# [OBJECTIVE]
Copy every line, exactly and only, from the line containing "What Blender Python" to the line containing "from mathutils import Matrix, Vector", both lines included.
** Start TASK INPUTS **
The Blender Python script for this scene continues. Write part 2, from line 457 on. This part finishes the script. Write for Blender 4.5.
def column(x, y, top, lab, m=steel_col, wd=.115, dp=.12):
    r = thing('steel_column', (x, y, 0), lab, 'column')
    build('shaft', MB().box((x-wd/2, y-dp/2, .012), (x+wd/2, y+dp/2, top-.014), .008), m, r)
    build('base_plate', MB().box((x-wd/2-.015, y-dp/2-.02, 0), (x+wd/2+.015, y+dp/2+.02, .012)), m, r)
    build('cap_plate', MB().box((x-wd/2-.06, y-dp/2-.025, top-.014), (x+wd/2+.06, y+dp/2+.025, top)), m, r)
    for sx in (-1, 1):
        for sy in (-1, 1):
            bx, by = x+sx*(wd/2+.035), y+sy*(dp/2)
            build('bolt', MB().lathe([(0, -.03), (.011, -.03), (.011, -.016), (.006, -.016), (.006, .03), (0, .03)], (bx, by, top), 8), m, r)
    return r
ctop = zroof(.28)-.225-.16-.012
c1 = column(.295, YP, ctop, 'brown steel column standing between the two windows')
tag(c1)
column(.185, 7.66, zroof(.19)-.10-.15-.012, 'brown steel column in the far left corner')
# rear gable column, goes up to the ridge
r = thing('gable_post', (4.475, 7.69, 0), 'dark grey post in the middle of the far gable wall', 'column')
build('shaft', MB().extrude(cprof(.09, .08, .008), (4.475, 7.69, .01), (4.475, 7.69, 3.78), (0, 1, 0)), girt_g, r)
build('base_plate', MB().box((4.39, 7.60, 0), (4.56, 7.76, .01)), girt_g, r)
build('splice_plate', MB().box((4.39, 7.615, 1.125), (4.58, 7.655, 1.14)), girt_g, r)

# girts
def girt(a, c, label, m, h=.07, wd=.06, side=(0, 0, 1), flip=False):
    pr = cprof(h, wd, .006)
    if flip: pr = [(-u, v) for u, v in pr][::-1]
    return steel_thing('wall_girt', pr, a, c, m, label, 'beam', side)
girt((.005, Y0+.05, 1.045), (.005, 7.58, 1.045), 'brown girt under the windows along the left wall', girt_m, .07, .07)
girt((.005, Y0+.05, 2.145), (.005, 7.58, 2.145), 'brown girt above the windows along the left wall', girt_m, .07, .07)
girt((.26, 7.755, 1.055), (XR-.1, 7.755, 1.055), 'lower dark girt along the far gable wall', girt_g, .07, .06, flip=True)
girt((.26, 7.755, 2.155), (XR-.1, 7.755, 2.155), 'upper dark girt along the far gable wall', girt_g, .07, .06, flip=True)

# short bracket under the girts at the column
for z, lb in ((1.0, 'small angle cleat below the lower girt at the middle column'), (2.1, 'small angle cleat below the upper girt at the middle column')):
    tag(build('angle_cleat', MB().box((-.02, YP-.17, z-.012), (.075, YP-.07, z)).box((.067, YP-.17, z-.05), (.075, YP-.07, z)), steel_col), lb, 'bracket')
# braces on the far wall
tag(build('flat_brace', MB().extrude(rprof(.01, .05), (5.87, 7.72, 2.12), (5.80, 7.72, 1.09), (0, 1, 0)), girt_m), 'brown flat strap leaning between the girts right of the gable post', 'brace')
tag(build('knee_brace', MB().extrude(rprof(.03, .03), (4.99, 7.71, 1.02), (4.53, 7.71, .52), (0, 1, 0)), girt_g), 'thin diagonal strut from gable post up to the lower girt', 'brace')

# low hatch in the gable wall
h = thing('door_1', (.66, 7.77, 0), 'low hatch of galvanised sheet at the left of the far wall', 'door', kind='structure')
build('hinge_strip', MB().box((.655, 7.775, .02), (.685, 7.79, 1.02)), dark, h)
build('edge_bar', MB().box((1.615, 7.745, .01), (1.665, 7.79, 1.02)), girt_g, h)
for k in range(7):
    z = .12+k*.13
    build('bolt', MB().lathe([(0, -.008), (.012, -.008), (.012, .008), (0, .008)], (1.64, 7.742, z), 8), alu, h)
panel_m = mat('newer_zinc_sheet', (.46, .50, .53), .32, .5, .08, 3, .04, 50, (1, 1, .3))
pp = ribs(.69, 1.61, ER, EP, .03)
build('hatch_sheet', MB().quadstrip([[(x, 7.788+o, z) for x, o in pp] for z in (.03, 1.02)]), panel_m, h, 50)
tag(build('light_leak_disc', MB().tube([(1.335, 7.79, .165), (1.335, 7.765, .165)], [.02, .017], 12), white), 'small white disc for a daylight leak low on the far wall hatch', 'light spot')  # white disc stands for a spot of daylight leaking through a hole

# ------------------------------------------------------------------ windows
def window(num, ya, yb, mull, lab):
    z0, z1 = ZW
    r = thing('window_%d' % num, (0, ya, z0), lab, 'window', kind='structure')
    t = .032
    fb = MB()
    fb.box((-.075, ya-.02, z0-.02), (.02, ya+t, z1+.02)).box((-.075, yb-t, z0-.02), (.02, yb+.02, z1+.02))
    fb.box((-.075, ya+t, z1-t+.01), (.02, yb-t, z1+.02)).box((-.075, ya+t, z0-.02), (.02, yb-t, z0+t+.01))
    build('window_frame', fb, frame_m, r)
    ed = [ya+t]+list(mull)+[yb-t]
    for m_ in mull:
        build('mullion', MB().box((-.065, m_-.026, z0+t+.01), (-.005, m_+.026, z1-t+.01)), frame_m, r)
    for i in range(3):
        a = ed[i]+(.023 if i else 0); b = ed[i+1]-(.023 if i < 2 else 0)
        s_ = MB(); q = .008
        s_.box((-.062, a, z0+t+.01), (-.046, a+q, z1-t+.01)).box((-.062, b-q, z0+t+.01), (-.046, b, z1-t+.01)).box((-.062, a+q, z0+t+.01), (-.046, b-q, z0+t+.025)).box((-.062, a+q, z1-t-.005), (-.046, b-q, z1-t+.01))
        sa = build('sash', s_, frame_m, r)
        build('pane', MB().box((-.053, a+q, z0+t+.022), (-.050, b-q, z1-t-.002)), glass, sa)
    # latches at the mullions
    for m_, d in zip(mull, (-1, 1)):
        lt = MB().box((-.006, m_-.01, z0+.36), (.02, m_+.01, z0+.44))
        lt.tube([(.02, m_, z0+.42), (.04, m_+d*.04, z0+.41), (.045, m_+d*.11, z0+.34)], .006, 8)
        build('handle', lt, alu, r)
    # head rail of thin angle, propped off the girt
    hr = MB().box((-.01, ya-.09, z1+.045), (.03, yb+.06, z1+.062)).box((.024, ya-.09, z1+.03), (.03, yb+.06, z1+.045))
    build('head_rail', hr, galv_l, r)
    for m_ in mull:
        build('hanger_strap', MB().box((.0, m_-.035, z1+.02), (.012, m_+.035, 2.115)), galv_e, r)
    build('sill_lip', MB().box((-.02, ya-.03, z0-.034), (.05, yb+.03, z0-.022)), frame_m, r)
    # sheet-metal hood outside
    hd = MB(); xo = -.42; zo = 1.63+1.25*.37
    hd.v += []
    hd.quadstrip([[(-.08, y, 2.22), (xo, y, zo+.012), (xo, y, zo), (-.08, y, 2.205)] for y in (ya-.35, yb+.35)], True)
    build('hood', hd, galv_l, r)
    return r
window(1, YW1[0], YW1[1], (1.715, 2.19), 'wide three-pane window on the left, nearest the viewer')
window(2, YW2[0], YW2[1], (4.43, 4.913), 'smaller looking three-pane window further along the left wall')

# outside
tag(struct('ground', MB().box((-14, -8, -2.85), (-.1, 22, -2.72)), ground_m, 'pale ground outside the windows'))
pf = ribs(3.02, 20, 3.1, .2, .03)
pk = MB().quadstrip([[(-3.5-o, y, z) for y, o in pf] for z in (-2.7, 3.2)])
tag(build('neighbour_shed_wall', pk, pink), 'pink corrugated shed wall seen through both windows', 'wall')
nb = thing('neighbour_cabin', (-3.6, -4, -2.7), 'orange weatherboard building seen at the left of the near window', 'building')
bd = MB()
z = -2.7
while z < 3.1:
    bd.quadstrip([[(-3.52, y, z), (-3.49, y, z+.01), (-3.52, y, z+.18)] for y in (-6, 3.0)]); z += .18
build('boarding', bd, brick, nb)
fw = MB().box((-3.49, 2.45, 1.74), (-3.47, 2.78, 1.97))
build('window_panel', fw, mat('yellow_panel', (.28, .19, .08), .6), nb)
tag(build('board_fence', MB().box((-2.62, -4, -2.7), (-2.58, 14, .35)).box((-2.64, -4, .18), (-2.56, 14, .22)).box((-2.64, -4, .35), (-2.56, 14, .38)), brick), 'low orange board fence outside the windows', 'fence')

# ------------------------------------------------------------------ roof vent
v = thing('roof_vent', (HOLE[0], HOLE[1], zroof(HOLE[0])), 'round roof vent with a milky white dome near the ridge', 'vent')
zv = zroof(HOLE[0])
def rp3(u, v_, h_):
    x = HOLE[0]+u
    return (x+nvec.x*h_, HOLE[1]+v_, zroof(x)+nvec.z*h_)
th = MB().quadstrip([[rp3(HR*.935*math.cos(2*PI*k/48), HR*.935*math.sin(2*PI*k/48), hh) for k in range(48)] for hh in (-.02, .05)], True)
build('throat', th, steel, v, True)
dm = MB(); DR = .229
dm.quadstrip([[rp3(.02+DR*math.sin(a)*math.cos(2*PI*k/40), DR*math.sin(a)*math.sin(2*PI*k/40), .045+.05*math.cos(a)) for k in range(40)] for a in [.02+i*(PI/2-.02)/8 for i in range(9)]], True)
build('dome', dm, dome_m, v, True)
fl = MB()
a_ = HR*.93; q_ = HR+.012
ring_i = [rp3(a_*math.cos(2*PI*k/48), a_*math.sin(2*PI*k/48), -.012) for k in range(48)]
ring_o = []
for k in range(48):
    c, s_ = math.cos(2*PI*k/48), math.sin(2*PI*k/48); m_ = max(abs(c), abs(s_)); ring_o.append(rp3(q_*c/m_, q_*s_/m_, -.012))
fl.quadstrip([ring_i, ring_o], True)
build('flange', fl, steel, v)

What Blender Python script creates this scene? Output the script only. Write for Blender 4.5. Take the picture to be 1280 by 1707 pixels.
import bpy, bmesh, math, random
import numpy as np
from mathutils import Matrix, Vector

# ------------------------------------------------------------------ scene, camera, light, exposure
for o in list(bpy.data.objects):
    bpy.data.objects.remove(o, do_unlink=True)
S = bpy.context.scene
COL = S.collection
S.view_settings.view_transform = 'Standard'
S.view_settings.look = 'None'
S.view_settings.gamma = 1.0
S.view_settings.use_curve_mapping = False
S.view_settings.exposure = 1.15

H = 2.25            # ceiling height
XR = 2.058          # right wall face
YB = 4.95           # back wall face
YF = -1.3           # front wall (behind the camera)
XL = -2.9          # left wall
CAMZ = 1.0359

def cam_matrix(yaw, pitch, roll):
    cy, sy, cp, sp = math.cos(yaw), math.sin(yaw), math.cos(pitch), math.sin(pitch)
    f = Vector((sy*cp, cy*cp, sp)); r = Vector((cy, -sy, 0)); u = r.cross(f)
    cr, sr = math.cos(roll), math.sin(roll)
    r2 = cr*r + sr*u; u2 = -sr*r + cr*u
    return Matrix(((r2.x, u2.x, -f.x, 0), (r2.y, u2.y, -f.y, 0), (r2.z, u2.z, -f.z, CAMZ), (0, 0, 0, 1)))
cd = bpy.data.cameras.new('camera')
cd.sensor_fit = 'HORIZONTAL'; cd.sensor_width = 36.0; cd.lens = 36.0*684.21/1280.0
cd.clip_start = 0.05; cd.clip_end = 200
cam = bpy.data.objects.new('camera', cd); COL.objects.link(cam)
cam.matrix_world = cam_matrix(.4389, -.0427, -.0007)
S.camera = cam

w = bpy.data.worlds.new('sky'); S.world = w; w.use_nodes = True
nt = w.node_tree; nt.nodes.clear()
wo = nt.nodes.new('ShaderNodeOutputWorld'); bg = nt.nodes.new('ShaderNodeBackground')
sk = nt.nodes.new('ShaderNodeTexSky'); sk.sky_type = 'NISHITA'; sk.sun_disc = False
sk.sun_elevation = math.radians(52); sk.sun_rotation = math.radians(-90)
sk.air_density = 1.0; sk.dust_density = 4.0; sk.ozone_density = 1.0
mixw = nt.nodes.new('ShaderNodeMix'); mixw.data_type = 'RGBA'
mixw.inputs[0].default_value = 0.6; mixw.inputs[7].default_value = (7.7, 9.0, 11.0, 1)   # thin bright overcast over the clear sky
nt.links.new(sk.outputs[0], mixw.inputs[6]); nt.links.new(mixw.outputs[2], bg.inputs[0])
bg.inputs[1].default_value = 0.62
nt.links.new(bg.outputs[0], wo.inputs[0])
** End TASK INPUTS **
# [COMPLETED TASK]
What Blender Python script creates this scene? Output the script only. Write for Blender 4.5. Take the picture to be 1280 by 1707 pixels.
import bpy, bmesh, math, random
import numpy as np
from mathutils import Matrix, Vector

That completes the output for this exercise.